What lies ahead: Decoding the 45-day MSME payment rule

The new development in the 45-day MSME payment rule has caused chaos among industry stakeholders. While a few believe it is a step in the right direction, others have apprehensions. Here’s what you need to know.

What lies ahead: Decoding the 45-day MSME payment rule

Friday February 09, 2024,

4 min Read

Historically, micro and small businesses (MSEs)—a significant chunk of the Indian MSME sector—bear the brunt of delayed payments, impeding business operations by restricting cash flow. A lot of them also have to shut shops.

To address this concern, in the Union Budget 2023, Finance Minister Nirmala Sitharaman announced that starting April 1, 2024, the government would permit expense deduction on income tax claims for buyers only when they make payments to suppliers, i.e., the MSEs.

The announcement read that MSEs are supposed to receive payments within 45 days if there is an agreement and/or within 15 days if there is no agreement. While the 45-day payment rule has existed since the MSMED Act of 2006, its implementation was a failure. 

Therefore, this announcement has stirred chaos in the MSME ecosystem, with many business owners witnessing order cancellations and others expressing concerns about meeting the 45-day payment deadline.

Mukesh Mohan Gupta, President of the Chamber of Indian MSMEs, says this announcement stands among the most significant developments for the MSME sector.

“The primary worry for MSMEs has been the delay in payments. Although the 45-day payment rule has been in place since 2006, both suppliers and buyers were not consistently adhering to it. This announcement now strengthens its enforcement,” he adds. 

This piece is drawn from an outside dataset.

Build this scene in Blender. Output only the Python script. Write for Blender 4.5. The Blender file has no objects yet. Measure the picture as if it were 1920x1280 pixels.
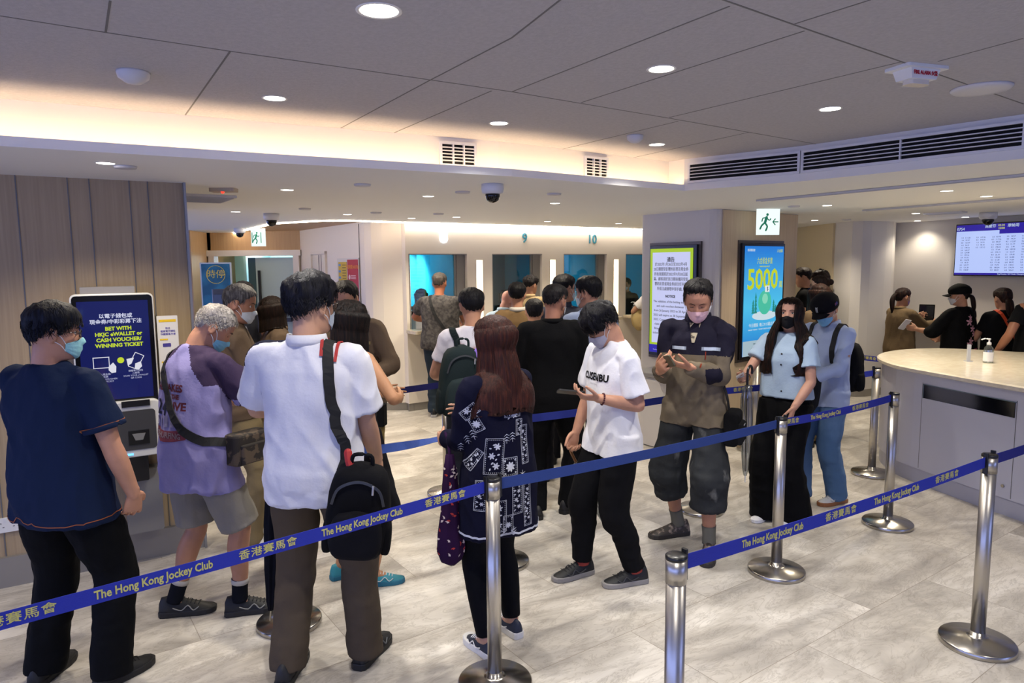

The obligation to make payments by April 1 is causing concern among numerous buyers, who have cancelled orders from suppliers scheduled for fulfilment after February 16, 2024. 

According to Neeraj Kushwaha, Founder of Bhopal-based Technosys, which provides turnkey solutions and services in building management systems, the recent adjustment in the 45-day payment rule for MSMEs could prove disastrous for micro and small enterprises. 

The move—intended to mitigate the challenges MSMEs face—could potentially worsen their situation leading to business losses.

He warns that buyers might opt for medium or large enterprises for their needs. Or it could go the other way, where buyers seek MSEs not registered under the Udyam portal.

Praveen Khandelwal, Founder and General Secretary of the Confederation of All India Traders (CAIT), says that the government announced this development at the request of the priority sector (micro and small enterprises). 

“This is the need of the hour since these businesses struggle with late payments. However, clarity is needed as to whether traders also fall under this category.”

He adds that traders registered under the Udyam portal seek priority sector lending. Now, if they fall under this new development, they would need more time to adjust to it.

There is also uncertainty regarding the situation, where the buyer and supplier agree to a contract specifying an extended payment period. 

However, Gupta asserts that the MSMED Act of 2006 precedes any legal contract. As per government regulations, payments must be made within 45 days of the agreement and 15 days in the absence of the agreement. 

What lies ahead?

Vanesh Naidoo, Founder of Pune-based Safe Cams, says the new government regulation is a step in the right direction and will significantly help with the working capital. 

“Although some of our larger customers were already following a 45-day payment cycle, we feel that making this an official mandate by the government helps our position as an MSME, especially since our business operates on a CAPEX model where payments arrive later,” he adds. 

He highlights that the regulation will also help when completing quarterly GST submissions and payments as now both inward and outward GST will be more aligned. 

“Overall, this is definitely a favourable advancement for MSMEs and will certainly benefit both MSMEs and their customers,” he adds.

But what about the apprehensions of MSEs, who are anxious and considering giving up their Udyam registrations to prevent their clients’ loss?

MSMEs have to help themselves as they must adhere to the Udyam registration, says Gupta, adding, “It is my appeal to MSMEs to get registered (if they are not) so that the apprehensions that they have that the clients will go away, will be dismissed.” 

Gupta also recently launched a programme called MSME Mitra, which has appointed 2,200 people to go across industrial areas and get enterprises registered under Udyam free of cost.

He says that MSME registration should be made mandatory, just like GST or Aadhaar, and most of the problems would be solved.